The Eye is the First Circle
Solo exhibition at Galleria Tiziana Di Caro, Naples
2024.01.26–2024.03.24
Lina Selander works primarily with video and video installation, and her research is based on the structure and nature of the image, evocation, history, and the dynamics that every representation holds and transfers.
The title of the exhibition quotes the American philosopher and writer Ralph Waldo Emerson, who in his essay "Circle", published in 1841, wrote: “The eye is the first circle; the horizon which it forms is the second; and throughout nature this primary figure is repeated without end”. This means that the first circle is the self, the second is represented by observation, and the third is the limit of what we can see.

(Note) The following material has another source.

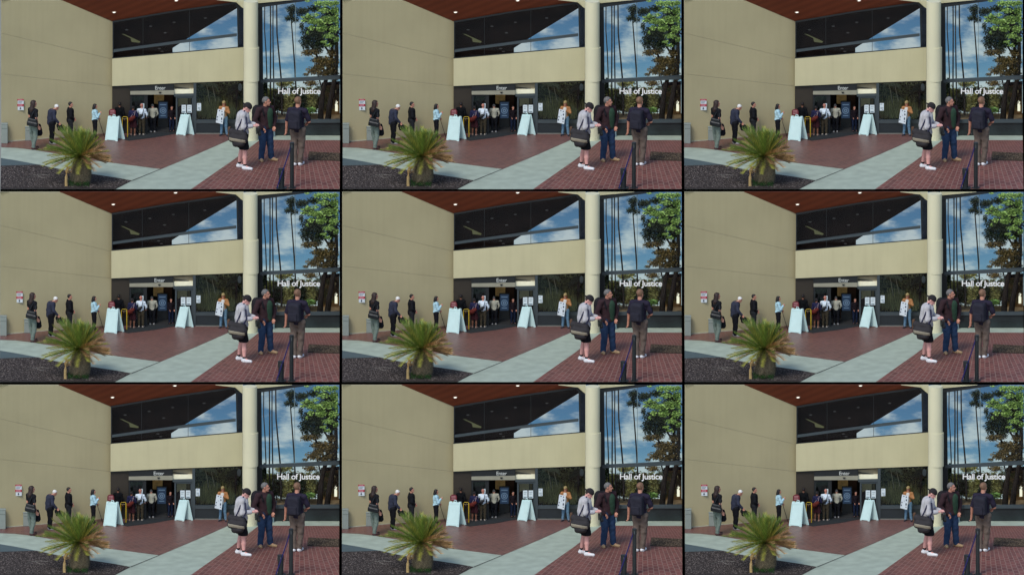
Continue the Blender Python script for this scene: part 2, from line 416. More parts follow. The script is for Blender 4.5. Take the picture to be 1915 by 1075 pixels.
sheet('path_joint', [(740, 1020), (903, 954.5), (906, 956), (745, 1022.5)], .006, mat('dark joint', C3(84, 88, 82)))
def inpoly(x, y, p):
    c = False
    for i in range(len(p)):
        (x0, y0), (x1, y1) = p[i-1], p[i]
        if (y0 > y) != (y1 > y) and x < (x1-x0)*(y-y0)/(y1-y0)+x0: c = not c
    return c
def chips(name, poly, n, size, m, label, cat, z0=.004, big=1.0):
    V = []; F = []
    xs = [p[0] for p in poly]; ys = [p[1] for p in poly]
    while len(F) < n*3:
        x, y = random.uniform(min(xs), max(xs)), random.uniform(min(ys), max(ys))
        if not inpoly(x, y, poly): continue
        c = G(x, y, z0+random.random()*.012); s = size*random.uniform(.5, 1.6)
        R = Matrix.Rotation(random.random()*6.28, 3, 'Z') @ Matrix.Rotation(random.uniform(-.7, .7), 3, 'X')
        a = [c+R@Vector(q) for q in ((-s, -s*.3, 0), (s, -s*.35, 0), (s*.8, s*.35, s*.1), (-s*.9, s*.3, 0), (0, 0, s*.35))]
        k = len(V); V += a; F += [(k, k+1, k+4), (k+1, k+2, k+4), (k+2, k+3, k+4)]
    return meshobj(name, V, F, m, label=label, cat=cat, kind='stuff')
chips('mulch_chips', [(4, 940), (215, 934), (300, 953), (530, 990), (735, 1023), (652, 1062), (4, 1062)], 5200, .016, mat('bark chips', C3(108, 100, 96), .9, .15, .1, 6, 0, 0, 0, .8), 'dark bark mulch covering the planting bed', 'mulch')
WELL = [(1738, 858), (W_, 866), (W_, 912), (1732, 906)]
sheet('tree_well', WELL, .010, mat('tree well soil', C3(70, 60, 52), .95, .1, .25, 20))
chips('leaf_litter', [(1740, 862), (1905, 868), (1905, 908), (1736, 903)], 1100, .014, mat('leaf litter', C3(112, 98, 82), .9, .15, .1, 6, 0, 0, 0, .6), 'brown leaf litter filling the square tree well', 'leaf litter', .012)

# ---- black strip dividing this view from its neighbours
BLK = mat('black divider', (.0004, .0004, .0004, 1), 1, 0, 0)
b = MB()
b.box((-.0, -.012, -DZ), (PX*S, 0.0, -.0005)); b.box((0, 0, -.0735), (PX*S, .4, -.006))
b.box((W_*S, -.0, -.07), (PX*S, 9-.012, .012))
zt = P(0, 0, 7.0).z
b.box((W_*S, YR-.1, .012), (PX*S, 8.95, P(0, -13, 8.95).z))
b.add([], []); b.build('dividing_strip', BLK, label='black dividing strip below and to the right', cat='divider', group='black strips between the nine views')

# ---- the building
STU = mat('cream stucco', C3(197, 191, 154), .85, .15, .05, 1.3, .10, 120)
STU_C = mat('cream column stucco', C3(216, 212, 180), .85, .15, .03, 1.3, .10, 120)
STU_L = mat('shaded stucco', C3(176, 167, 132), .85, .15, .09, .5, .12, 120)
for q_ in (STU, STU_L):      # faint brown streaks in the colour, standing in for warm shade on the walls
    nt = q_.node_tree; n = nt.nodes; l = nt.links
    tc = n.new('ShaderNodeTexCoord'); mp = n.new('ShaderNodeMapping'); mp.inputs['Scale'].default_value = (5, 5, .35); l.new(tc.outputs['Object'], mp.inputs[0])
    ns = n.new('ShaderNodeTexNoise'); ns.inputs['Scale'].default_value = 1.6; ns.inputs['Detail'].default_value = 6; l.new(mp.outputs[0], ns.inputs[0])
    cr = n.new('ShaderNodeMapRange'); cr.inputs[1].default_value = .45; cr.inputs[2].default_value = .8; cr.inputs[4].default_value = .10; l.new(ns.outputs[0], cr.inputs[0])
    mi = n.new('ShaderNodeMixRGB'); hs = [x for x in n if x.type == 'HUE_SAT'][0]; mi.inputs[1].default_value = hs.inputs['Color'].default_value; mi.inputs[2].default_value = C3(128, 118, 88)
    l.new(cr.outputs[0], mi.inputs[0]); l.new(mi.outputs[0], hs.inputs['Color'])
FRM = mat('dark metal frame', C3(62, 72, 76), .45, .5, .05)
FRM_D = mat('black metal frame', C3(30, 34, 36), .5, .4, .05)
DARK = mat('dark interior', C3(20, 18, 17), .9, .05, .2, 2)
BLD = thing('court_building', 'cream stucco courthouse with glass entrance and round column', 'building', (0, YF, 0))
GLD = glass('dark glass', (.84, .87, .86, 1), .022)
# left wall, three courses with real gaps between them
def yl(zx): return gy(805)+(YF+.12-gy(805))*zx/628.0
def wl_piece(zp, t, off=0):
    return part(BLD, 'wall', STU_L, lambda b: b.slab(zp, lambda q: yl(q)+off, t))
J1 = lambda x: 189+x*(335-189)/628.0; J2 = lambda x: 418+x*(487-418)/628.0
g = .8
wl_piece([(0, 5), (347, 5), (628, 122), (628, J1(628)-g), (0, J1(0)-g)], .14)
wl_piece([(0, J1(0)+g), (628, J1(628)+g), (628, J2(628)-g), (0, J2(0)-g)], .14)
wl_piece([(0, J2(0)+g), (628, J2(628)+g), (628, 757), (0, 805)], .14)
part(BLD, 'wall_backing', mat('joint backing', C3(190, 184, 160), .9, .1), lambda b: b.slab([(2, 8), (340, 8), (626, 128), (626, 745), (2, 790)], lambda q: yl(q)+.012, .1))  # pale backing seen in the gaps between the courses
part(BLD, 'wall_base', mat('pale curb', C3(176, 178, 158), .8, .2), lambda b: b.slab([(2, 799), (268, 778), (626, 752), (626, 757.5), (268, 785), (2, 806)], lambda q: yl(q)-.02, .018))
# soffit: sloping reddish timber ceiling
WOOD = mat('red timber soffit', C3(112, 46, 30), .55, .3, .10, 1.2)
nt = WOOD.node_tree; n = nt.nodes; l = nt.links
wv = n.new('ShaderNodeTexWave'); wv.inputs['Scale'].default_value = 4.0; wv.inputs['Distortion'].default_value = .4; wv.bands_direction = 'DIAGONAL'
tc = n.new('ShaderNodeTexCoord'); mp = n.new('ShaderNodeMapping'); mp.inputs['Rotation'].default_value = (0, math.radians(62), 0); l.new(tc.outputs['Object'], mp.inputs[0]); l.new(mp.outputs[0], wv.inputs[0])
mxx = n.new('ShaderNodeMixRGB'); mxx.inputs[1].default_value = C3(104, 52, 32); mxx.inputs[2].default_value = C3(116, 58, 36); l.new(wv.outputs[0], mxx.inputs[0])
l.new(mxx.outputs[0], [x for x in n if x.type == 'HUE_SAT'][0].inputs['Color'])
def soff_y(zx, zy):      # solve the soffit plane through corner, wall top and facade top
    return None
pB, pA, pC = P(628, 122, YF+.1), P(335, 0, yl(335)), P(1312, 15, YF+.1)
nrm = (pA-pB).cross(pC-pB)
def on_soffit(zx, zy):
    # point of the soffit plane that shows at this drawing position
    d = Vector((0, CE, -SE)); o = P(zx, zy, 0); t = (pB-o).dot(nrm)/d.dot(nrm); return o+d*t
sp = [on_soffit(*q) for q in ((628, 122), (335, 0), (1250, 0), (1330, 12), (1312, 15.5), (964, 65))]
part(BLD, 'soffit', WOOD, lambda b: b.prism(sp, (0, .06, -.002)))
LAMP = emis('downlight lens', (1, .95, .85, 1), 1.2)
for (zx, zy, r) in ((637, 69, 11), (988, 3, 11)):
    c = on_soffit(zx, zy); nn = nrm.normalized(); 
    if nn.y > 0: nn = -nn
    a = Vector((1, 0, 0)); a = (a-nn*a.dot(nn)).normalized(); bb = nn.cross(a)
    ring = [c+nn*.006+(a*math.cos(t)*r*1.15*S+bb*math.sin(t)*r*.55*S) for t in [i*math.pi/10 for i in range(20)]]
    if zy < 8: ring = [v for v in ring if (v.z*CE+v.y*SE) < (BASE-0)*S]
    o = part(BLD, 'downlight', mat('lamp trim', C3(170, 150, 130)), lambda b: b.prism(ring, nn*.012))
    ring2 = [c+(v-c)*.66+nn*.016 for v in ring]
    meshobj('lens', [v for v in ring2], [list(range(len(ring2)))], LAMP, o)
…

The exhibition project opens with the installation Conductor, a video projected onto a cyanotype. The footage, originally shot in Super 8, is blurred by the overlap with the underlying image. In the video, you can see felines moving around an artificial pond. They always make the same movements, following the same pace. Every now and then they stop to drink, but the rhythm remains perpetual, illusory, hallucinated. Selander evokes an automated scenario; despite the subjects represented being emblems of the natural world, the sequences that we are presented with belong to an artificial world.

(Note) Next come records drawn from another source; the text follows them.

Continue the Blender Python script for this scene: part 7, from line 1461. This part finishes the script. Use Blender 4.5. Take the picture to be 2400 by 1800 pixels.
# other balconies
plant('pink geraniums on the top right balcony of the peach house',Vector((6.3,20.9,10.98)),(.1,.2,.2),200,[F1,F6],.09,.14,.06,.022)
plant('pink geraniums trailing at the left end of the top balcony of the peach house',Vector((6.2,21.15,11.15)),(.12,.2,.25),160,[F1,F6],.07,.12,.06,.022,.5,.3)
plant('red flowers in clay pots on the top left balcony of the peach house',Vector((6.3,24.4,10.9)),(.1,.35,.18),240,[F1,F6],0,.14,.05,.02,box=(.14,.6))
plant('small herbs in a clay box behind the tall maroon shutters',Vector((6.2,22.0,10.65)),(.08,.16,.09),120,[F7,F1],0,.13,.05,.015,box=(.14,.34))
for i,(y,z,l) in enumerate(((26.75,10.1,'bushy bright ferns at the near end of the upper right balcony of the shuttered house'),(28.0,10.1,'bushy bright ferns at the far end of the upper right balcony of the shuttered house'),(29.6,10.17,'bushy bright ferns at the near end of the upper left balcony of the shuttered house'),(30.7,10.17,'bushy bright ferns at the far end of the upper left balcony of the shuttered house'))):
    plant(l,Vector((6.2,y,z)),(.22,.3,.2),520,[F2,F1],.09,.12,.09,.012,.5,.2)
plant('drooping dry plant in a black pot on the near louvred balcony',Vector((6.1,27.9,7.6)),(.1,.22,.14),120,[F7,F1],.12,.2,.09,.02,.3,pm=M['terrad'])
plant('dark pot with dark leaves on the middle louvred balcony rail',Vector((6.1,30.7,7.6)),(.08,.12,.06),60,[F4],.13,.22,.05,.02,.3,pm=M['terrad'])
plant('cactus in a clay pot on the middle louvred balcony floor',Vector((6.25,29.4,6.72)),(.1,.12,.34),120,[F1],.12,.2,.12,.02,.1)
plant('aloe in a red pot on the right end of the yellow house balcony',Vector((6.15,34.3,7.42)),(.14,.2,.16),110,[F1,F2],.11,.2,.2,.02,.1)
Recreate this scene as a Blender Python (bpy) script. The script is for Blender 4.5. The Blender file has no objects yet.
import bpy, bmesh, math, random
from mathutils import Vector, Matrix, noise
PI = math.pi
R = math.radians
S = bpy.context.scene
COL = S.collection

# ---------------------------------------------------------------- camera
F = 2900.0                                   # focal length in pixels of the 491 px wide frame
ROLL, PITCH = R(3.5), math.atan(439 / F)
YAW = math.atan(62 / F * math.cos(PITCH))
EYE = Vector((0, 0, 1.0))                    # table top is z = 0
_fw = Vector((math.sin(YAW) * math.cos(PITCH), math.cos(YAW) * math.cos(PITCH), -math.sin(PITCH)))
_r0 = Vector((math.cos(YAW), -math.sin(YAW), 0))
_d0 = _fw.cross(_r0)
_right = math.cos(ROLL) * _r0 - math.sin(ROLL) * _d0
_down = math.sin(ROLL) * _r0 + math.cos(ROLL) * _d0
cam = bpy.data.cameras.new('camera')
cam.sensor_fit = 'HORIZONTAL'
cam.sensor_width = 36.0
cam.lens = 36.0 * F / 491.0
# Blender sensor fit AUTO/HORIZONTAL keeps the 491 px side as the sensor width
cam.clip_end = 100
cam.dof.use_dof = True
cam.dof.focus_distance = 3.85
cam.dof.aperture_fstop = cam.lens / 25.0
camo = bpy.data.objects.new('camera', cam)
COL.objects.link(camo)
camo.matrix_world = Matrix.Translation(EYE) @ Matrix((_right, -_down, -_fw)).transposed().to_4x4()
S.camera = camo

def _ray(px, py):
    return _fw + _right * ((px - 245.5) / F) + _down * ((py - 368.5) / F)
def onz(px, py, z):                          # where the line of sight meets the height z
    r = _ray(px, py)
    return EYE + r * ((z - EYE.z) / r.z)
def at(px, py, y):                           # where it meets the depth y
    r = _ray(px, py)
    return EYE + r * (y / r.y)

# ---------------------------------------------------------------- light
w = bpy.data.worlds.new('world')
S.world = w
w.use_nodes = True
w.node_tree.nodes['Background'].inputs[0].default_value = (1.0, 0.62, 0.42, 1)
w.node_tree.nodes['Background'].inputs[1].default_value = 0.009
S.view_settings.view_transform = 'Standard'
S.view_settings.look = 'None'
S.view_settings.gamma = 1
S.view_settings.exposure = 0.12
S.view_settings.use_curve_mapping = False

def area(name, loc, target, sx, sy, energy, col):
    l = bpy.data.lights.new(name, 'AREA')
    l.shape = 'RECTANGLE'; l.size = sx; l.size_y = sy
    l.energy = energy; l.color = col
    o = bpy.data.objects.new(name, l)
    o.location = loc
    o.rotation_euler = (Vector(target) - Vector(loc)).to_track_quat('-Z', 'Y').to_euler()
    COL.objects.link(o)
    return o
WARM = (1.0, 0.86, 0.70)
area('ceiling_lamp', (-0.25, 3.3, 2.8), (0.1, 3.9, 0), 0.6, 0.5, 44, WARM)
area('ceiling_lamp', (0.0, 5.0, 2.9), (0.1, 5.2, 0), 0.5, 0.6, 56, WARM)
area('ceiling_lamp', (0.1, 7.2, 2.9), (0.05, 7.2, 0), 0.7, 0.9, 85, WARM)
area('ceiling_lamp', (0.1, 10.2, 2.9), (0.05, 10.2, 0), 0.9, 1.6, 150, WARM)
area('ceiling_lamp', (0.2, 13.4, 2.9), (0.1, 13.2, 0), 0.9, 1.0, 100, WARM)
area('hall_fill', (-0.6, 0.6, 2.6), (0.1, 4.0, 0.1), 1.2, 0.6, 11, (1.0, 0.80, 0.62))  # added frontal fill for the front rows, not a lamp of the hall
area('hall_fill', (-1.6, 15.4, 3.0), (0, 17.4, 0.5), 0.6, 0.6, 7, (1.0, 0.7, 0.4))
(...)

The series of cyanotypes is distributed throughout the gallery space. Cyanotype is a photographic technique invented by an astronomer in 1842. In it, two types of iron salts are mixed together, becoming very sensitive to sunlight. Objects that are placed between the salts and the light imprint their image, which remains indelible on the paper. The works proposed by Selander depict an herbarium in which leaves, flowers, blades of grass, and other natural forms can be recognized. In an antinomian process, they represent nature through a chemical process.

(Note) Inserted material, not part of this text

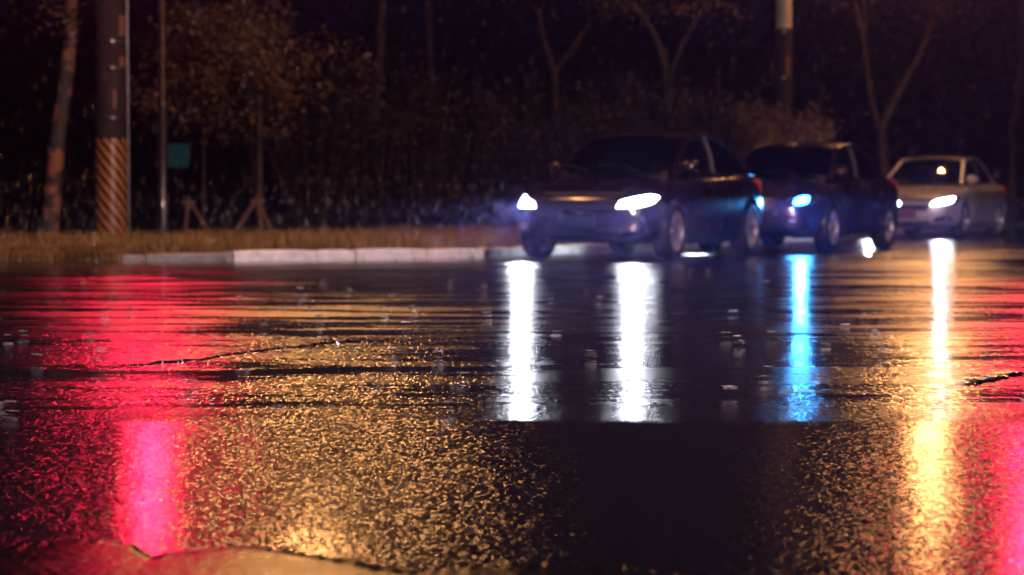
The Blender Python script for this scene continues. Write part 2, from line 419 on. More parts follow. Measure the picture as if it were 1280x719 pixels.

Another video installation occupies the space of the second room. It is a round projection that shows, once again, natural elements of various sizes taken in the Botanical Garden of Stockholm. This work is a tribute to Percival Lowell, who in 1894, using a telescope he built himself, was able to see the canals of Mars. He believed that they were not geological structures but artificial, thus justifying the existence of a Martian population that, to cope with climate change, had built the canals to transport water from the planet's ice caps to the fields to irrigate crops. In reality, it seems that the canals Lowell saw were the blood vessels of his own eyes, reflected in the image through the refraction of the telescope's glass. In fact, we are faced with a work that emphasizes the enigma of the image, its potential manipulation. The image shares this enigma with nature, which is also manipulable and enigmatic. The circle in which the video is configured is certainly a tribute to Lowell's telescopic vision, but it is also a reference to one of the geometric figures considered the most perfect and coherent.
In the next room, the theme of geometry returns in another video installation, Moon Tapestry, but this time there is a square that overlaps the image, almost as if it were a macula. It is still a work on the sedimentation of technology, on pastoral utopia.